● EXERCISE INSTRUCTIONS:
Count how many lines contain "part" and reply with that number only.
*** GIVEN INFORMATION
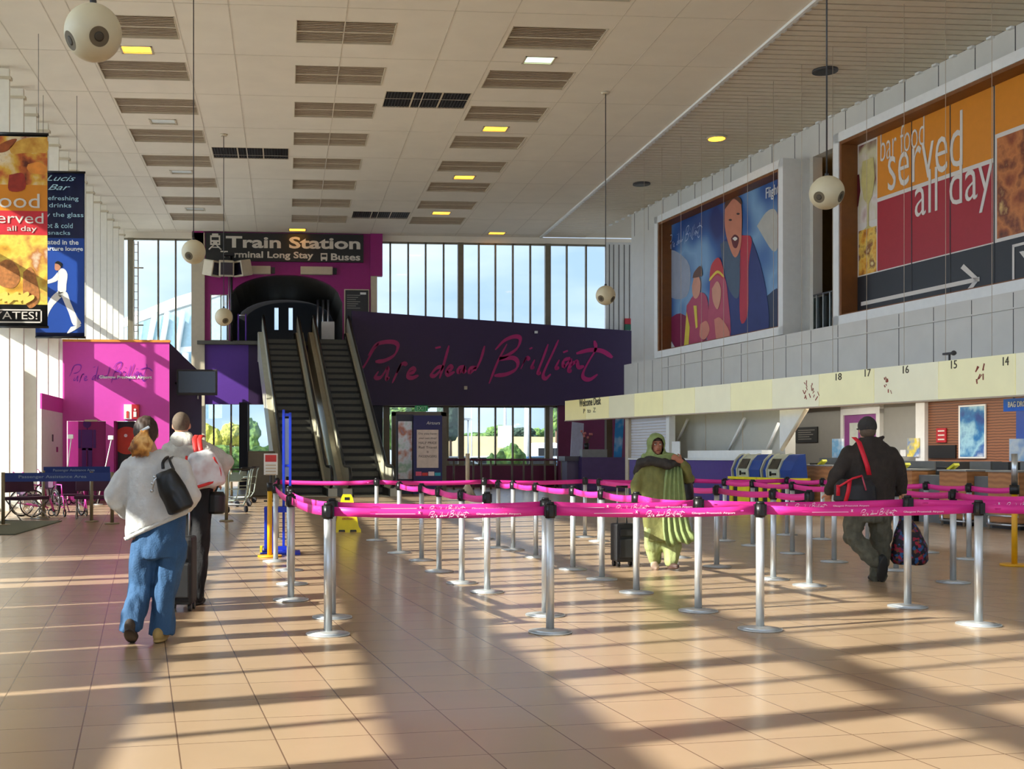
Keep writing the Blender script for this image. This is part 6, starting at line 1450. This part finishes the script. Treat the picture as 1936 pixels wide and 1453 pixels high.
me = blob_mesh([('l', [ring(0, 0, -.155, .075, .05), ring(0, 0, -.14, .095, .065), ring(0, 0, .0, .098, .07), ring(0, 0, .12, .078, .055), ring(0, 0, .15, .065, .04)])], voxel=.007, smooth=4, fold=.008, fscale=12)
me.transform(Matrix.Rotation(radians(-24), 4, 'Y')); me.materials.append(mat('bag_black', (18, 18, 18), .4, var=.2)); link('bag_body', me, hb, local=True)
b = MB(); off = q(338, 925, -.24); S_ = lambda *L: [v - off for v in L]
b.tube(spline(S_(q(318, 885, -.2), q(317, 874, -.185), q(320, 866, -.13), q(322, 863, -.02), q(322, 868, .07)), 5), .012, M_black, 8); b.tube(spline(S_(q(338, 888, -.2), q(331, 874, -.185), q(327, 867, -.12), q(327, 864, .0)), 5), .010, M_black, 8); b.build('strap', hb, local=True)
b = MB()
for a in ((306, 900), (302, 912), (300, 925)): b.sph(q(a[0], a[1], -.26) - off, .014, M_steel, seg=8, rings=6)
b.tube(S_(q(318, 892, -.25), q(306, 905, -.27), q(300, 928, -.26)), .006, M_steel, 6); b.build('charm', hb, local=True)

# -- man ahead of her, grey hooded jacket, black trousers
q = mk(372, 10.25); t = person('man from behind in grey hooded jacket and black trousers', 372, 10.25); WMt = WM[t]
hc = q(343, 803)
legs = [(q(352, 925), q(356, 1030, .06), q(357, 1122, .10)), (q(382, 925), q(380, 1030, .0), q(374, 1124, -.08))]
P = head_prims(hc, 1) + [cap(hc + Vector((0, -.01, -.06)), q(350, 838), .056, .062), ('l', [ring(q(366, 0).x, 0, .95, .15, .11), ring(q(362, 0).x, 0, 1.2, .17, .12), ring(q(358, 0).x, 0, 1.38, .17, .11), ring(q(354, 0).x, 0, 1.46, .06, .06)])]
P += [cap(a, b_, .075, .055) for a, b_, c in legs] + [cap(b_, c, .05, .035) for a, b_, c in legs]
P += [cap(q(318, 852), q(316, 892, .02), .045, .04), cap(q(316, 892, .02), q(334, 925, .03), .036, .028), cap(q(398, 855), q(424, 880, .05), .045, .04), cap(q(424, 880, .05), q(408, 912, .2), .036, .028)]
P += hand(q(338, 931, -.01), (.2, -.1, -1), (0, -1, 0), 1, .9) + hand(q(406, 914, .2), (-.5, .6, -.5), (0, .3, 1), -1, .8)
part(t, 'body', P, M_skin, voxel=.010, smooth=2)
part(t, 'hair', [('e', hc + Vector((0, -.018, .022)), (.080, .094, .096), None)], mat('hair_cropped', (92, 78, 64), .8, var=.15, scale=60), voxel=.008, cut=lambda v: v.z < hc.z - .055 or (v.y > hc.y + .06 and v.z < hc.z + .05))
J = [('l', [ring(q(366, 0).x, 0, q(0, 922).z, .195, .145), ring(q(364, 0).x, 0, q(0, 905).z, .215, .16), ring(q(361, 0).x, 0, q(0, 870).z, .215, .155), ring(q(357, 0).x, 0, q(0, 848).z, .21, .14), ring(q(354, 0).x, 0, q(0, 833).z, .16, .115), ring(q(350, 0).x, 0, q(0, 824).z, .09, .09)]),
     cap(q(322, 852), q(316, 892, .02), .075, .066), cap(q(316, 892, .02), q(332, 920, .03), .064, .048), cap(q(394, 853), q(424, 872, .05), .08, .078), cap(q(424, 876, .05), q(410, 908, .18), .07, .05)]
part(t, 'jacket', J, cloth('jacket_grey', (188, 184, 174), .12), voxel=.012, smooth=3, fold=.022, fscale=8)
part(t, 'hood', [('e', q(348, 832, -.09), (.12, .06, .07), Matrix.Rotation(.2, 4, 'Y')), ('e', q(346, 824, -.02), (.085, .085, .05), None)], cloth('hood_pale', (204, 200, 190), .1), voxel=.01, fold=.014, fscale=12)
T_ = [('l', [ring(q(367, 0).x, 0, q(0, 945).z, .165, .125), ring(q(367, 0).x, 0, q(0, 915).z, .17, .13)])] + [cap(a, b_, .10, .078) for a, b_, c in legs] + [cap(b_, c, .078, .072) for a, b_, c in legs]
M_trs = cloth('trousers_black', (26, 25, 27), .2)
part(t, 'trousers', T_, M_trs, voxel=.011, fold=.014, fscale=9, fvec=(1.4, 1.4, .5))
part(t, 'shoe', shoe(Vector((q(357, 0).x, .10, .0)), (.1, 1, 0)), M_black, voxel=.007); part(t, 'shoe', shoe(Vector((q(373, 0).x, -.08, .0)), (.25, 1, 0)), M_black, voxel=.007)
def carried(name, lab, cat, anchor): return thing(name, lab, cat, tuple(WMt @ anchor), -YAW), anchor
o, off = carried('shoulder_bag', 'silver and red sports bag hanging behind the man in grey', 'bag', q(394, 887, -.26))
me = blob_mesh([('l', [ring(0, 0, -.16, .135, .05), ring(.0, 0, -.14, .16, .09), ring(0, 0, .0, .165, .10), ring(0, 0, .12, .13, .08), ring(0, 0, .17, .09, .045)])], voxel=.009, smooth=4, fold=.012, fscale=7)
me.transform(Matrix.Rotation(radians(-14), 4, 'Y')); me.materials.append(blotch_mat('bag_silver', [(150, 150, 156), (216, 214, 214), (196, 170, 168)], 5, .4, 'noise')); link('bag_body', me, o, local=True)
b = MB(); rd = mat('strap_red', (206, 36, 34), .5)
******
● RESULT FOR THIS EXERCISE:
7